Career Advice for Job Seekers

20 most popular jobs upon graduation for students majoring in marketing

November 4, 2025


Here’s a practical guide to the 20 most popular jobs for graduates with marketing degrees. A marketing major builds skills in communication, consumer psychology, analytics, and creativity. Those skills map onto a wide range of industries—tech, retail, healthcare, finance, entertainment, and nonprofits.
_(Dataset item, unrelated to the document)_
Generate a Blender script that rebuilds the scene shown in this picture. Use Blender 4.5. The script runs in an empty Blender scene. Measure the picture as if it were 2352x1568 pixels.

Employers value marketing grads because they can understand audiences, craft messages, and measure results.

  • Marketing Coordinator
    Entry-level role supporting campaigns, events, social media, and reporting across industries.
  • Digital Marketing Specialist
    Managing SEO, paid ads, and analytics; hands-on roles with Google Ads, Meta, or TikTok campaigns.
  • Social Media Manager (entry-level associate)
    Creating content calendars, community engagement, and influencer partnerships.
  • Content Marketing Associate
    Writing blog posts, case studies, email campaigns, and other material that generates leads or builds awareness.
  • Brand Assistant / Brand Coordinator
    Supporting brand managers with market research, packaging, promotions, and messaging.
  • Product Marketing Associate
    Helping to position products, craft go-to-market plans, and create sales enablement materials.
  • Public Relations Assistant
    Drafting press releases, pitching journalists, monitoring coverage, and coordinating events.
  • Advertising Account Executive
    Working at agencies to manage client campaigns, timelines, and deliverables.
  • Event Marketing Coordinator
    Organizing trade shows, conferences, and promotional events; strong crossover into operations.
  • Market Research Analyst
    Collecting and analyzing consumer data, running surveys, and building reports that guide strategy.
  • Sales Development Representative (SDR)
    A common step into tech and B2B firms: prospecting, outreach, and booking meetings for account executives.
  • Customer Success Associate
    Ensuring clients are satisfied and renew contracts, often in SaaS or subscription-based businesses.
  • Employer Branding Coordinator
    Supporting HR with campaigns that market the company to job seekers.
  • Email Marketing Specialist
    Building campaigns, segmenting audiences, and tracking open/click rates.
  • Retail Marketing Associate
    Coordinating in-store promotions, merchandising, and loyalty programs for consumer brands.
  • Media Planner / Buyer (entry-level)
    Supporting ad buys across TV, radio, digital, and outdoor placements.
  • Communications Specialist
    Handling internal communications, newsletters, and messaging for employees and stakeholders.
  • E-commerce Marketing Assistant
    Managing product listings, promotions, and analytics on platforms like Shopify or Amazon.
  • Recruitment Marketing Coordinator
    Bridging HR and marketing to design campaigns that attract top talent.
  • Nonprofit Development Coordinator
    Writing donor communications, managing fundraising events, and building outreach campaigns.

How to Use This List

Marketing is one of the most flexible degrees. You can work in consumer goods, healthcare, government, startups, or agencies—because every organization needs to communicate and grow. Employers want proof you can create campaigns that move numbers. Show a portfolio with real outcomes: a campaign that drove sign-ups, social content that boosted engagement, an event that generated leads, or a class project with measurable impact. That proof makes the difference between “good candidate” and “we need to interview them.”